Il a été fort parce qu'il a eu le courage et l'intrépidité d'affronter les périls et les peines qui le menaient là. Il a été fort parce qu'il a su dominer les frayeurs et les craintes que ressentait son âme, sa grande âme humaine. Il a été fort parce qu'il a su dompter ses colères généreuses et modérer ses plus légitimes et ses plus saintes irritations, pour aller mourir comme il fallait qu'il mourût. Il a été fort parce qu'il a su demeurer dans tout cela noblement et simplement soi-même, l'élu de Dieu , le sauveur et l'ami des hommes. Enfin et surtout il a porté la vertu de force au plus haut degré de perfection parce qu'il su imprimer à sa mort, pourtant hideuse à tant d'égards, la sainteté et la solennité des grandes causes dont il s'inspirait et pour lesquelles il se sacrifiait: il revêt dans la mort toute la majesté du père ou de la mère même , qui se sacrifie pour ses enfants, du prince qui meurt pour son peuple, du prêtre qui meurt pour son Dieu. Je meurs, dit-il pour que vous viviez.
Nous pouvons donc penser qu'il meurt de sa plus belle mort et que la force dont il a fait preuve a l'éminente qualité du martyre.
Lorsque Jésus commence sa vie publique, il sait qu'elle sera de courte durée. Il lui faut en très peu de temps mener à bien de grandes choses. Dès lors, on dirait que la brièveté des jours et l'exiguïté des éléments dont il dispose ne font qu'augmenter la magnanimité des vues qu'il a , la portée des enseignements qu'il donne et des institutions qu'il fonde . Il dit et il fait avec une sorte de naturel et de simplicité qui ajoute à sa grandeur. La mort qui le guette l'oblige, non pas certes à faire vite, mais à voir grand et à faire grand.
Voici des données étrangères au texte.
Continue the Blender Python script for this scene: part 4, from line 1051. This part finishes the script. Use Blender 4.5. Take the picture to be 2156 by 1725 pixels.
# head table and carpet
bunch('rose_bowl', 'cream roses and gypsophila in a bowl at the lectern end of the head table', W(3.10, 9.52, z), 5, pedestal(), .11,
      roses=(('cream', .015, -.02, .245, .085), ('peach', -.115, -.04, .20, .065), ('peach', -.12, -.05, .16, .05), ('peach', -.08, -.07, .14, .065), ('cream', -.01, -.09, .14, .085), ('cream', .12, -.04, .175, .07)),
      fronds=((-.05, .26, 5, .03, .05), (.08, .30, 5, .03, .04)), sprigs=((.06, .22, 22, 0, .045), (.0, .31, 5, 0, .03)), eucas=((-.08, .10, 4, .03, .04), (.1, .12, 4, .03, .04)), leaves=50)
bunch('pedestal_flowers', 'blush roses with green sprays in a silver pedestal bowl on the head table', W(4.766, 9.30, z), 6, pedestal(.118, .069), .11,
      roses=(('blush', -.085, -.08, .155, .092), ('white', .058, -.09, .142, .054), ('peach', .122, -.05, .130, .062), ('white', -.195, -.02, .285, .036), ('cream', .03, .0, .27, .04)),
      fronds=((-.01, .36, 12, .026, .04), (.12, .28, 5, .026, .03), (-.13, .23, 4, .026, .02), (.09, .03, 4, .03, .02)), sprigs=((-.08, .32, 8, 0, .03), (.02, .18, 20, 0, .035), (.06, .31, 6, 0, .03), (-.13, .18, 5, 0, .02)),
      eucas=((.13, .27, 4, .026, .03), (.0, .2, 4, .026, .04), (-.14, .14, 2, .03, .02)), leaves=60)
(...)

Il est splendide comme un créateur, qui se joue du temps et du néant. Il va fonder et lancer sa société religieuse, bâtir son Eglise comme il dit, en un rien de temps. Il fait ses plus grandes révélations avec des mots de son pays, il élève sa construction avec des hommes et des choses de chez nous, du pain, du vin, des paysans, des marins; mais fortement il pose sur tout et sur tous sa propre grandeur, et de ses mains l'oeuvre sort magnifiée, consolidée, avec tous les promesses du temps et de l'éternité. Il fait preuve, en toute cette entreprise, d'une grandeur d'âme qui est incomparable. Il se sent d'autant plus fort qu'il sait que sa mort même, bien loin de tout compromettre, apportera une suprême consécration à tout ce qu'il est et à tout ce qu'il fait. Aussi est-ce sur cette avenue de grandeur qu'il invite à le suivre et qu'il entraîne ses vrais disciples.
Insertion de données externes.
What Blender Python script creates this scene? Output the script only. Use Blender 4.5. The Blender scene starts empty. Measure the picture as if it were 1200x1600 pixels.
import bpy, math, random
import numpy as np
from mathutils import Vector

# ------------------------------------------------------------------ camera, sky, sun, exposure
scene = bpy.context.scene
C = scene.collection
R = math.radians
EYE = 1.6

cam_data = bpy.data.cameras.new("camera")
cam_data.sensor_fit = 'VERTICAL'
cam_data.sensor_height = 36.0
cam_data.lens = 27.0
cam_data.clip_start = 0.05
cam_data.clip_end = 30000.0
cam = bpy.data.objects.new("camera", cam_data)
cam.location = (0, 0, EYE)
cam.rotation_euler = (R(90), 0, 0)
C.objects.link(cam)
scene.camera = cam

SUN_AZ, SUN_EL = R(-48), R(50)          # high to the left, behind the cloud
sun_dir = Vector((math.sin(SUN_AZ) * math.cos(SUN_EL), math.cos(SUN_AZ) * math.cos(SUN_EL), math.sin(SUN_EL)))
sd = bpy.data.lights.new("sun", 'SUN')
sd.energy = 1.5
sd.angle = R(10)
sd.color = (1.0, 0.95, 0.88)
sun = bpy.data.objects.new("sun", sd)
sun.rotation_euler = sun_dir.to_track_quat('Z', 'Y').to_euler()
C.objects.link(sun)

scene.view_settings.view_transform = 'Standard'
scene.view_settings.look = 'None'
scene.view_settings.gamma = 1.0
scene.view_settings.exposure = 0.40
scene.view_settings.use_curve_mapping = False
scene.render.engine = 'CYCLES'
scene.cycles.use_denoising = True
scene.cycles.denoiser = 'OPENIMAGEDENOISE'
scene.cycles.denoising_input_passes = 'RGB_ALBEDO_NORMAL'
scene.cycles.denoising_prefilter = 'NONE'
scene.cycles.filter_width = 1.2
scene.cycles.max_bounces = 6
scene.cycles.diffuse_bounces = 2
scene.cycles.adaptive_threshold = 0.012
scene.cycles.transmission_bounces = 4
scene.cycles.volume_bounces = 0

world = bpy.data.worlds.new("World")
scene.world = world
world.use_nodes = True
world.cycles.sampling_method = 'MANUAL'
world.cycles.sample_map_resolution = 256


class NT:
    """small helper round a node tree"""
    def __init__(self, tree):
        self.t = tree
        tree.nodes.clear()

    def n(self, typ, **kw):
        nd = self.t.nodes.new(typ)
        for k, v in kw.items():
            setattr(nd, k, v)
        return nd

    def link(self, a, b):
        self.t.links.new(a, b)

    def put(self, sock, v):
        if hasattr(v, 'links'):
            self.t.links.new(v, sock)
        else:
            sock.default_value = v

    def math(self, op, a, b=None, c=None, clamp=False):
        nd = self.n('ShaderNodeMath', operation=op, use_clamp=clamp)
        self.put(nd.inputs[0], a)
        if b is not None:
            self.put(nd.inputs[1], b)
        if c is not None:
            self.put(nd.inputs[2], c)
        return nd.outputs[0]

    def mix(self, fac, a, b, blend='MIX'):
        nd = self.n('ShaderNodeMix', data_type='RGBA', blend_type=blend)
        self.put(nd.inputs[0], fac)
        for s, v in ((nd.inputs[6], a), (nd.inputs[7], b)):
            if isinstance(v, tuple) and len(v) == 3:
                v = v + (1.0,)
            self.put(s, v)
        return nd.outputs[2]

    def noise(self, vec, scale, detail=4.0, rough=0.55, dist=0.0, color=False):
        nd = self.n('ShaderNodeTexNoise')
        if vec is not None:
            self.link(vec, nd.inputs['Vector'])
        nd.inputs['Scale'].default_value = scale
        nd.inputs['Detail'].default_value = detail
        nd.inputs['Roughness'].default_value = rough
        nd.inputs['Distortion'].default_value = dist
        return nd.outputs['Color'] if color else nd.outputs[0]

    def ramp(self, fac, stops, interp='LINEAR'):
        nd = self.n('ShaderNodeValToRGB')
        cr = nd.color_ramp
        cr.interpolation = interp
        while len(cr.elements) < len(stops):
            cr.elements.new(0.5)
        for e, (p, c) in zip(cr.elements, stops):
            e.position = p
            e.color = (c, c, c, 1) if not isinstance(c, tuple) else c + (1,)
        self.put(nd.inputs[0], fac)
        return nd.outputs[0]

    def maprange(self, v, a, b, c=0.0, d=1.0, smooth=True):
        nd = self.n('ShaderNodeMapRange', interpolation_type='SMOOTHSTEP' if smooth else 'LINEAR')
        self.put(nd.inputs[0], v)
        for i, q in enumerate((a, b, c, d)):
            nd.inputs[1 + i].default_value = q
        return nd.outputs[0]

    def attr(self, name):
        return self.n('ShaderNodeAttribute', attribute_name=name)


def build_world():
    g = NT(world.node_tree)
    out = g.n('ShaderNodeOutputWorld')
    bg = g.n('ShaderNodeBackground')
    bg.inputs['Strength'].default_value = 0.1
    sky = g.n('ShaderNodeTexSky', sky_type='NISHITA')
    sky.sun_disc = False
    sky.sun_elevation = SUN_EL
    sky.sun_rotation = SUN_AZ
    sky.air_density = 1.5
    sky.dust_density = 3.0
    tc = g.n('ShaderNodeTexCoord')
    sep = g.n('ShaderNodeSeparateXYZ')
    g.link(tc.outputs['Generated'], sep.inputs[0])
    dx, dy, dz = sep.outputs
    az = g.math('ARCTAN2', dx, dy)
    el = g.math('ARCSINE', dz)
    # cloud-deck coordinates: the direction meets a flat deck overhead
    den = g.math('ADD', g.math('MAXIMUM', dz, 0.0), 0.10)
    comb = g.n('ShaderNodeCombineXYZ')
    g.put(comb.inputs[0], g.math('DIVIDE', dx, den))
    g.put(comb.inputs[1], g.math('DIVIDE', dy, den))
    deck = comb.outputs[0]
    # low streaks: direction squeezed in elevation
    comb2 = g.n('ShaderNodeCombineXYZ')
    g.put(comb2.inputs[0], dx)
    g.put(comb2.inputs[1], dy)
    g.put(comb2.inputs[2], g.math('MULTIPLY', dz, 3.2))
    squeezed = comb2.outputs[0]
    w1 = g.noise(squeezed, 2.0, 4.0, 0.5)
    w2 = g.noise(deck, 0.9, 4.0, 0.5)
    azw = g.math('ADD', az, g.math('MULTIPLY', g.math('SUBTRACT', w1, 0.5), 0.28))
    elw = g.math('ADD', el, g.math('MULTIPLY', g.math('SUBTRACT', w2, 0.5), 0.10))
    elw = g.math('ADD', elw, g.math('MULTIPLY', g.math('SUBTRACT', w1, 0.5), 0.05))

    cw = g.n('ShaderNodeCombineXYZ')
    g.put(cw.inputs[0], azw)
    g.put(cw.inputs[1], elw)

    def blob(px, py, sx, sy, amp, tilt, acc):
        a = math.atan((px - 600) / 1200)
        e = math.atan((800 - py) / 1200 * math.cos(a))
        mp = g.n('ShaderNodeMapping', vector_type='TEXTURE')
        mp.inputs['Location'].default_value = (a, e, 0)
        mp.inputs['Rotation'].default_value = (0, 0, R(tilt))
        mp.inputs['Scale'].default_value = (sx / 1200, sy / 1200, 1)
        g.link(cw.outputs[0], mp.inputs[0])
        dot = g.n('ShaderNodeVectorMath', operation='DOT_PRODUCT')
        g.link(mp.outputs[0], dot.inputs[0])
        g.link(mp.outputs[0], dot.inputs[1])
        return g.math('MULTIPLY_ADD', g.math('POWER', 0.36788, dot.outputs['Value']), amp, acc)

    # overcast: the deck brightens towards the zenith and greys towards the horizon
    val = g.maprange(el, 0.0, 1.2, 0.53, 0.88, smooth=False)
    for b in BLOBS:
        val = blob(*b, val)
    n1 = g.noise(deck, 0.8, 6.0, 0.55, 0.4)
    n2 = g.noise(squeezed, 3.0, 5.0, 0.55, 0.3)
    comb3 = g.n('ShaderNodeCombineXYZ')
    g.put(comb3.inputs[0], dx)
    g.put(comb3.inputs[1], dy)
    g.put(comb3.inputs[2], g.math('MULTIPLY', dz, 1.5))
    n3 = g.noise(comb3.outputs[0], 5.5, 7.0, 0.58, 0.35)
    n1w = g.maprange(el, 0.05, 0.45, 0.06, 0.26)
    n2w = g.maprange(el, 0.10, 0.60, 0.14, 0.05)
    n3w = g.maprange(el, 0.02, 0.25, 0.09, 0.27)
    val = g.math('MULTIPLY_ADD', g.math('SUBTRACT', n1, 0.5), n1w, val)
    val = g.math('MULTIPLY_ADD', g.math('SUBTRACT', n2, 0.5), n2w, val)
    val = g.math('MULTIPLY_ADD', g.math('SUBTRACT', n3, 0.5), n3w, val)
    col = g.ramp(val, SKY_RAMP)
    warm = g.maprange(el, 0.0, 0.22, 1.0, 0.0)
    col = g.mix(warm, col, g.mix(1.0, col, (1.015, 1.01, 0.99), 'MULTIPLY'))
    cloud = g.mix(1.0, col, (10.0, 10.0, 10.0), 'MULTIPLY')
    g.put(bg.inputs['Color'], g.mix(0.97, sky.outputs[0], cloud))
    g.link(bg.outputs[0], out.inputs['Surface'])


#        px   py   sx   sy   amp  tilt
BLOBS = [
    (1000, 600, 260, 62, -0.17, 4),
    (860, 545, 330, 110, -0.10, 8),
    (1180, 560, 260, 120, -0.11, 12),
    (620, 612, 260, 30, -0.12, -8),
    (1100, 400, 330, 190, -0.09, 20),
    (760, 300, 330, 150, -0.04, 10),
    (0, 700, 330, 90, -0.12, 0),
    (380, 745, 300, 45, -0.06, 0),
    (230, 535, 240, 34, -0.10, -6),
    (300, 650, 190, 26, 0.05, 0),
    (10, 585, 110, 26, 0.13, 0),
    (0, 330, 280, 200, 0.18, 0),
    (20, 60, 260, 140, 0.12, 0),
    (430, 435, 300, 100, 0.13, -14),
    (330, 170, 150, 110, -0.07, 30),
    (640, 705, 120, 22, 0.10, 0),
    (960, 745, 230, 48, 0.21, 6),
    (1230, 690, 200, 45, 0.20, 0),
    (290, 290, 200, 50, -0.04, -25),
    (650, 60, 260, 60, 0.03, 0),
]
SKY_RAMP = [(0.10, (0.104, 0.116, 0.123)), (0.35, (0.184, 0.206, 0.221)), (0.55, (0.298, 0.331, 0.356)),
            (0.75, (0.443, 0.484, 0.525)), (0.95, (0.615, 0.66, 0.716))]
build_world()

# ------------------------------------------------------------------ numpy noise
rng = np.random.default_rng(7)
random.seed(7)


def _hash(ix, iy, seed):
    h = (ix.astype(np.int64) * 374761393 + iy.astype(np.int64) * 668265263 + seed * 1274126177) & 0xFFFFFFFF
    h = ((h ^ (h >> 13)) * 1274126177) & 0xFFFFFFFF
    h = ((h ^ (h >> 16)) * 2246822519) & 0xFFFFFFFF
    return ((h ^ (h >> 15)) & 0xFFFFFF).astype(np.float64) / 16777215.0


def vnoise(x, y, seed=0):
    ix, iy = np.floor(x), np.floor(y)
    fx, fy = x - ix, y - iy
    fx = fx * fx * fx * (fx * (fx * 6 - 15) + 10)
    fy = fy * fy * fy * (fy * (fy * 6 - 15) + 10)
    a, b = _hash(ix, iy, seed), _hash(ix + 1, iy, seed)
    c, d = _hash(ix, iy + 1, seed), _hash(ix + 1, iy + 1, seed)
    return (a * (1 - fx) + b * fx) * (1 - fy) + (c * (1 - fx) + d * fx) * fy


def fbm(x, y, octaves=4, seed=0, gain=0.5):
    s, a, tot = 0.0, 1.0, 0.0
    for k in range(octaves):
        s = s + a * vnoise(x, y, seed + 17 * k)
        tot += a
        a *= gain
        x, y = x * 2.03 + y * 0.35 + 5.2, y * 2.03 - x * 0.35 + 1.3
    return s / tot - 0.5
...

Pour être dignes de lui, pour pouvoir faire route avec lui, nous devons voir grand comme lui et nous devons être prêts à nous sacrifier pour les grandes causes qu'il sert, auxquelles il a si magnifiquement voué sa vie.
Cette mort même qu'il voit venir, cette croix qui le hante, il les pare de magnificence, il les auréole de sa grande âme. Il les associe à ses plus hautes révélations et aux plus beaux moments de sa vie. Il les fait pressentir aux maîtres en Israêl dans ses soirées de Jérusalem. Il les annonce gravement à Pierre et aux apôtres après qu'ils l'ont proclamé le Christ Fils de Dieu vivant. Il s'en entretient dans la gloire de la transfiguration avec les deux grands hommes de l'ancienne révélation, Moïse en qui se résume toute la Loi et Elie en qui se récapitulent tous les prophètes.
Il salue sa Passion comme ce qui est écrit et prédit de lui, c'est-à-dire comme la pensée du Père et comme la volonté du Père. C'est sa mort enfin qu'il va investir d'une véritable pérennité par l'invention prodigieuse de sa sainte Cène: toujours il rassemblera ses fidèles autour d'elle , et c'est par elle qu'il ouvre à lui comme à eux la bienheureuse éternité. Elle explique l'intrépide grandeur de sa vie.
De cette acceptation de la mort, de cette consécration par la mort, il tire véritablement toute sa gloire. Il l'appelle son heure, il l'appelle sa gloire. Il y met son point d'honneur. Il se fait fort par là de tout sauver. Sachant que son Père lui a tout mis dans les mains et que c'est de Dieu qu'il est sorti et que c'est vers Dieu qu'il s'en va, il sait aussi que son heure viendra et que c'est pour lui le grand moyen, royal et sacerdotal toujours, de remonter vers son Père et d'y emmener tous ceux que son Père lui a donnés.